There's nothing special about dying; there's nothing special about knowing someone who has died, about losing someone.
So when you imply . . .
You are happy with multiple thousands of unnecessary deaths for the
benefit of going fast (I say you're happy because I haven't heard you
rail against high speed limits)...
. . . I can only reply that, while any accidental death is both regrettable and preventable, and while I wouldn't fundamentally object to a lower speed limit, there's simply nothing special about accidental death. I don't make it my cause or my priority to ensure that the legions of the bourgeois are adequately empowered to make decisions that limit individual behavior so as to prevent accidents.
That said, by all means, make driving safer. Hold auto companies to a high standard (I actually see more utility in constraining corporate behavior, since I consider corporations de facto governments, concerned with borders and hierarchies), lower the speed limits, do what you will. I'm not likely to oppose you. I don't make it my cause because death, in itself, is not what concerns me. The body of the mediocre intruding on the primacy of the individual IS.
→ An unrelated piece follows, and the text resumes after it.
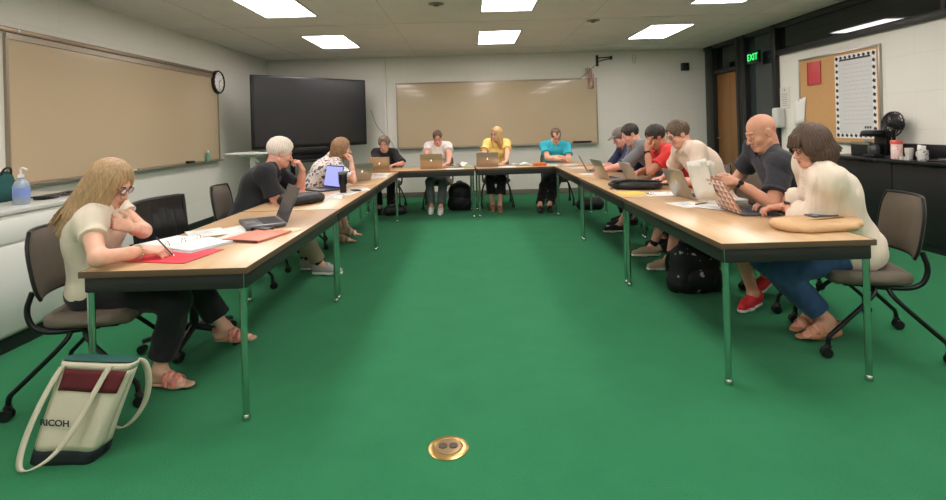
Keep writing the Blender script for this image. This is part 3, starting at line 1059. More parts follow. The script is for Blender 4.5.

. . . but you cringe at the notion a handful of innocents will be executed
for the benefit of ensuring murderers don't unfairly live out their
lives while their victims don't.
I can't really see how the notion of "fairness" enters into it. The victims are already dead.
I suppose, since there's no scientific analysis telling us where genius is more likely to emerge, that someone who dies on a freeway, someone murdered by a sociopath, and someone falsely accused of a capital crime may all have an equal chance of being someone that civilization needs, a de Sade or a Brecht, a Giordano Bruno or a Samuel Beckett. But the first dies by his own agency (at least to a degree; it's possible that he didn't cause the fatal accident, but he voluntarily entered a system--the freeway--where such death was a real risk [granting that merely being alive is, almost by definition, risking death]). The second is not only NOT saved by the execution of his or her (alleged) murderer, but there's no evidence suggesting that other murderers are deterred by this execution. A case can be made that this murderer is deterred from future wrongdoing, but that only holds if the person executed is indisputably guilty.
In other
words, relief from transit boredom is not just better than justice for
the murdered, it is radically better.
I don't happen to believe that execution of the murderer = justice for the murdered; you're going to have to make that case independently before that sentence is anything more than the vindictive bleating of someone who's losing the argument, so tied to truisms that he mistakes his dearest axioms for indisputable fact.
You might also note that I'm probably not the only one who meets or exceeds those speed limits not to alleviate boredom, but to get where I'm required to be in the time allotted. Convenience, logistics, what have you are no more the "value" I'm defending than is "relief from transit boredom," but I think it's only proper to call you on the carpet for such rhetorical chicanery.
My feelings on the death penalty are mixed enough that I'm going to err on the side of my principles; one of those principles is that death by individual agency is preferable to death at the hand of that yawning sphincter we call the state.
Since you are a person of high principle, I'd think you would argue for
the rights of the murdered as much as you would those of homemaker
homosexuals.
I am a person of MY principles, inherited though they may be from anyone mentioned above, Nichiren Daishonin, and whatever leftover Catholicism I haven't yet managed to scrub away. I am of high principle in that I hold most highly to the principles that strike me as most urgent . . . according to no one's criteria, finally, but my own. So what you--a nominal theist, a conservative, a natural law advocate--think "high principle" means is as irrelevant as yesterday's baseball scores.
In point of fact, I'd be as satisfied with an elimination of civil marriage as I would be with equal rights for whatever homemaking combinations wish to make homes. What rights, though, could the murdered possibly have? They're DEAD!